Old-new adobe walls conserve energy in Texas

January 2, 1980

Tired of the hot summer sun, cold winter winds, and his high energy bills, Guy Hamblen of Canyon decided to do something about them. Now, two years later, he no longer hears the shrieking wind or feels the sting of soaring temperatures, and his energy bill is cut in half. It's all the result of a new home Mr. Hamblen built from the oldest construction material known -- mud.

Many people are rediscovering homemade, sun-dried adobe brick. It is fire resistant, verminproof, sound deadening, and inexpensive. And since earth is an excellent insulator, houses made of mud are great energy savers, too. Not only that, they're attractive. Adobe has a natural earth-tone beauty all its own.
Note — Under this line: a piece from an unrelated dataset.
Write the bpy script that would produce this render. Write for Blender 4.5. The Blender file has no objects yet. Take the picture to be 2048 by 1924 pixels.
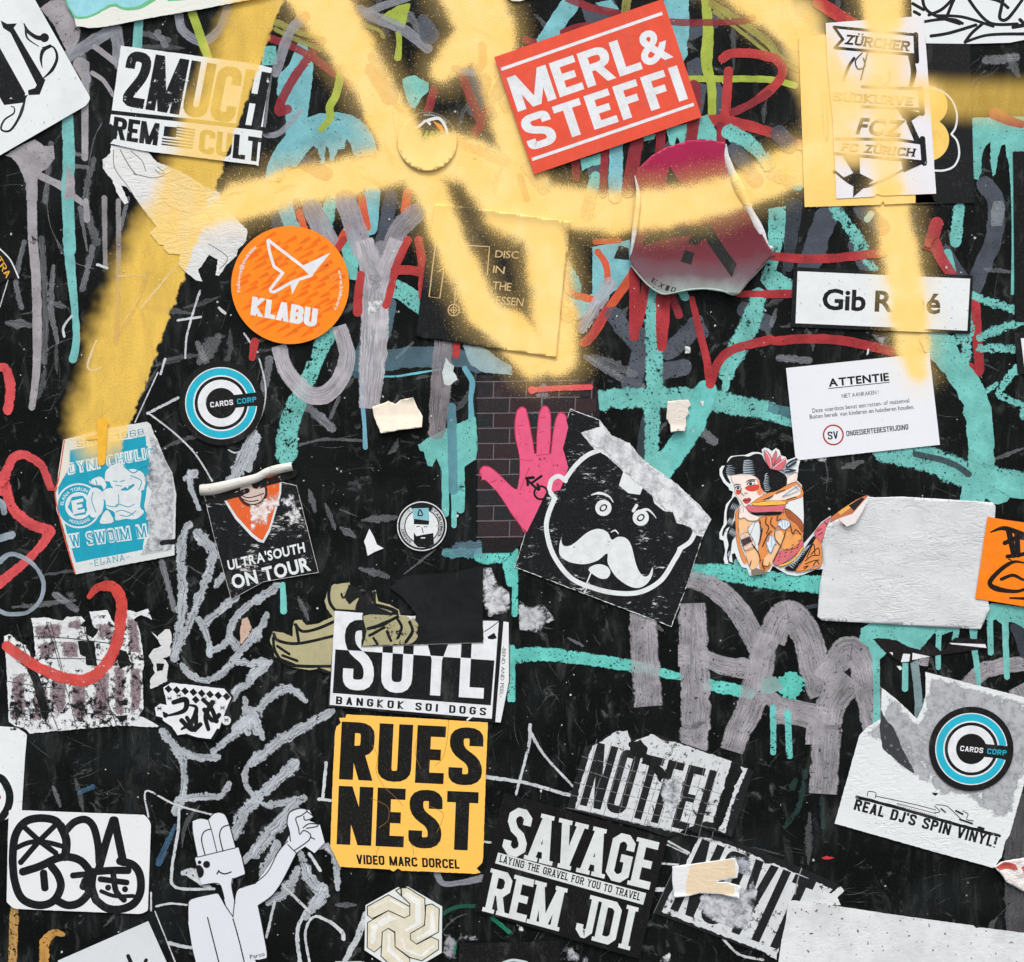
import bpy, math, random
from mathutils import Vector, noise
from mathutils.geometry import tessellate_polygon, delaunay_2d_cdt

# ---------------------------------------------------------------- camera, light, exposure
S = 0.0004                      # metres on the wall per unit of measure (the stretch in view is 0.82 m wide)
ZC = 1.50                       # height of the middle of the view above the pavement
sc = bpy.context.scene
cam = bpy.data.cameras.new('camera'); camo = bpy.data.objects.new('camera', cam)
sc.collection.objects.link(camo)
cam.sensor_width = 36; cam.lens = 50; cam.clip_start = 0.01; cam.clip_end = 4000
camo.location = (0, -2048*S*50/36, ZC); camo.rotation_euler = (math.radians(90), 0, 0)
sc.camera = camo
SUN_EL, SUN_AZ = math.radians(58), math.radians(-28)     # overcast daylight from above, a little from the left
w = bpy.data.worlds.new('World'); sc.world = w; w.use_nodes = True
nt = w.node_tree; nt.nodes.clear()
sky = nt.nodes.new('ShaderNodeTexSky'); sky.sky_type = 'NISHITA'; sky.sun_disc = False
sky.sun_elevation = SUN_EL; sky.sun_rotation = math.radians(180) + SUN_AZ; sky.air_density = 1.0; sky.dust_density = 5.0; sky.ozone_density = 0.6
bg = nt.nodes.new('ShaderNodeBackground'); bg.inputs[1].default_value = 0.12
wo = nt.nodes.new('ShaderNodeOutputWorld')
nt.links.new(sky.outputs[0], bg.inputs[0]); nt.links.new(bg.outputs[0], wo.inputs[0])
sun = bpy.data.lights.new('sun', 'SUN'); sun.energy = 1.5; sun.angle = math.radians(14); sun.color = (1, .965, .92)
suno = bpy.data.objects.new('sun', sun); sc.collection.objects.link(suno)
d = Vector((math.sin(SUN_AZ)*math.cos(SUN_EL), -math.cos(SUN_AZ)*math.cos(SUN_EL), math.sin(SUN_EL)))
suno.rotation_euler = d.to_track_quat('Z', 'Y').to_euler(); suno.location = (0, 0, 6)
sc.view_settings.view_transform = 'Standard'; sc.view_settings.look = 'None'; sc.view_settings.gamma = 1
sc.view_settings.exposure = 0.55; sc.view_settings.use_curve_mapping = False
sc.cycles.transparent_max_bounces = 48; sc.cycles.max_bounces = 4

# ---------------------------------------------------------------- measuring: points given in eight-by-… patches of the wall
TS = 512/1913
TX = {'1': 0, '2': 512, '3': 1024, '4': 1536}; TY = {'A': 0, 'B': 480, 'C': 960, 'D': 1424}
FR = {'W': (1400, 880, .16097)}
def P(s):
    """'A1 10,20 30,40 B2 5,6' -> points on the wall, right and down from the corner of the stretch in view"""
    out = []; t = 'N'
    for tok in s.split():
        if ',' in tok:
            a, b = tok.split(','); a = float(a); b = float(b)
            if t == 'N': out.append((a, b))
            elif t == 'F': out.append((a*1.0302, b*1.03))
            elif t in FR: out.append((FR[t][0]+a*FR[t][2], FR[t][1]+b*FR[t][2]))
            else: out.append((TX[t[1]]+a*TS, TY[t[0]]+b*TS))
        else: t = tok
    return out
def W3(p, h): return Vector(((p[0]-1024)*S, -h, ZC+(962-p[1])*S))
def lin(c):
    r = []
    for v in c:
        v /= 255.0; r.append(v/12.92 if v <= .04045 else ((v+.055)/1.055)**2.4)
    return tuple(r)+(1,)
rnd = random.Random(7)
def catmull(pts, closed=False, step=3.0):
    n = len(pts)
    if n < 3 and not closed:
        (x0, y0), (x1, y1) = pts; L = math.hypot(x1-x0, y1-y0); k = max(1, int(L/step))
        return [(x0+(x1-x0)*i/k, y0+(y1-y0)*i/k) for i in range(k+1)]
    out = []
    rng = range(n if closed else n-1)
    for i in rng:
        if closed: a, b, c, e = pts[i-1], pts[i], pts[(i+1) % n], pts[(i+2) % n]
        else: a, b, c, e = pts[max(i-1, 0)], pts[i], pts[i+1], pts[min(i+2, n-1)]
        L = math.hypot(c[0]-b[0], c[1]-b[1]); k = max(1, int(L/step))
        for j in range(k):
            t = j/k; t2 = t*t; t3 = t2*t
            out.append(tuple(.5*(2*b[m]+(c[m]-a[m])*t+(2*a[m]-5*b[m]+4*c[m]-e[m])*t2+(3*b[m]-a[m]-3*c[m]+e[m])*t3) for m in (0, 1)))
    if not closed: out.append(pts[-1])
    return out
def roughen(pts, amp, step=3.0, seed=0, sc_=.12):
    out = []; n = len(pts)
    for i in range(n):
        a, b = pts[i], pts[(i+1) % n]; L = math.hypot(b[0]-a[0], b[1]-a[1]); k = max(1, int(L/step))
        for j in range(k):
            t = j/k; x = a[0]+(b[0]-a[0])*t; y = a[1]+(b[1]-a[1])*t
            v = noise.noise_vector(Vector((x*sc_, y*sc_, seed*3.7)))+.5*noise.noise_vector(Vector((x*sc_*3, y*sc_*3, seed*1.7)))
            out.append((x+v.x*amp, y+v.y*amp))
    return out

# ---------------------------------------------------------------- node helpers
class NB:
    def __init__(s, tree): s.t = tree; s.n = tree.nodes; s.l = tree.links
    def node(s, ty, ins=(), **kw):
        nd = s.n.new(ty)
        for k, v in kw.items(): setattr(nd, k, v)
        items = ins.items() if isinstance(ins, dict) else enumerate(ins)
        for k, v in items:
            if v is None: continue
            if isinstance(v, bpy.types.NodeSocket): s.l.new(v, nd.inputs[k])
            else: nd.inputs[k].default_value = v
        return nd
    def m(s, op, a, b=None, c=None, clamp=False):
        nd = s.node('ShaderNodeMath', [a, b, c], operation=op, use_clamp=clamp); return nd.outputs[0]
    def vm(s, op, a, b=None, sc_=None):
        nd = s.node('ShaderNodeVectorMath', {0: a, 1: b}, operation=op)
        if sc_ is not None:
            if isinstance(sc_, (int, float)): nd.inputs['Scale'].default_value = sc_
            else: s.l.new(sc_, nd.inputs['Scale'])
        return nd.outputs['Value'] if op in ('DISTANCE', 'LENGTH', 'DOT_PRODUCT') else nd.outputs[0]
    def mr(s, v, a, b, c=0, e=1, smooth=False):
        nd = s.node('ShaderNodeMapRange', [v, a, b, c, e], interpolation_type='SMOOTHSTEP' if smooth else 'LINEAR'); return nd.outputs[0]
    def noise(s, vec, scale, detail=2, rough=.5, dist=0):
        nd = s.node('ShaderNodeTexNoise', {'Vector': vec, 'Scale': scale, 'Detail': detail, 'Roughness': rough, 'Distortion': dist}); return nd.outputs[0]
    def mix(s, f, a, b):
        nd = s.n.new('ShaderNodeMix'); nd.data_type = 'RGBA'; nd.clamp_factor = True
        for i, v in ((0, f), (6, a), (7, b)):
            if isinstance(v, bpy.types.NodeSocket): s.l.new(v, nd.inputs[i])
            else: nd.inputs[i].default_value = v
        return nd.outputs[2]
    def pos(s):
        """place on the wall in its own measure: x right, z up"""
        g = s.n.new('ShaderNodeNewGeometry'); return s.vm('SCALE', g.outputs['Position'], None, 1/S)
    def xyz(s, v):
        nd = s.node('ShaderNodeSeparateXYZ', [v]); return nd.outputs
    def comb(s, x, y, z=0.0): return s.node('ShaderNodeCombineXYZ', [x, y, z]).outputs[0]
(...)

The use of adobe as a building material goes back to the dawn of civilization.Many references to "bricks" are made in the Bible and in other ancient documents. But excavations at King Solomon's mines and other historical sites have shown that these early "bricks" were adobe rather than the masonry type we think of today.

Adobe is traditionally a mixture of dirt, sand, and water with a small quantity of straw or grass added for strength. Today, adobe brick makers often add a bit of asphalt or tar as well to give the bricks added resistance to rain and snow.

Modern-day adobe structures in this country represent a blending of three cultures: Indian, Spanish, and American. Indians were using a variety of mud-construction methods long before Europeans arrived. Casa Grande, a prehistoric ruin in Arizona, was built with mud "bricks" that were molded in baskets, then stacked to create a golden-brown, multistoried city.

Spanish colonists then brought their knowledge of adobe construction, which they'd learned from the Moors, adding the use of attractive arches and the idea of building around an interior courtyard. When American settlers came along, they added the use of sawn beams, boards and nails for trim, and glass for windowpanes. Americans also added a coat of line plaster or stucco to protect mud structures from the wearing forces of nature.

In his battle against nature's forces, Mr. Hamblen armed himself with books on adobe, found an architect from New Mexico to help with design, and set to work making a home from mud. It became a family project when his two teenage daughters pitched in to help make the brick.

They spent a summer stockpiling the bricks which they had poured into wooden forms and left in the sun to dry. When the next summer rolled around, Mr. Hamblen was ready to begin construction.

"The more adobe you use, the more energy efficient the home will be -- interior walls and all," he says. The new home is more tight and sound than any he's ever been in, Mr. Hamblen says. And it's quieter.

Roof sky lids, with louvres that open for sun and close in its absence, complement the energy efficiency of the adobe home. "We occasionally turn on the heat in the early morning," Mr. Hamblen says. "But only in the coldest weather. So long as the sun is shining, we're comfortable in here, no matter how cold it is outside."

The best feature of the Hamblen home may be its promise of durability. In Santa Fe, New Mexico, stands the oldest house (except prehistoric Indian dwellings) in the United States. The house, still in good condition, is nearly 800 years old. It, too, was made of mud.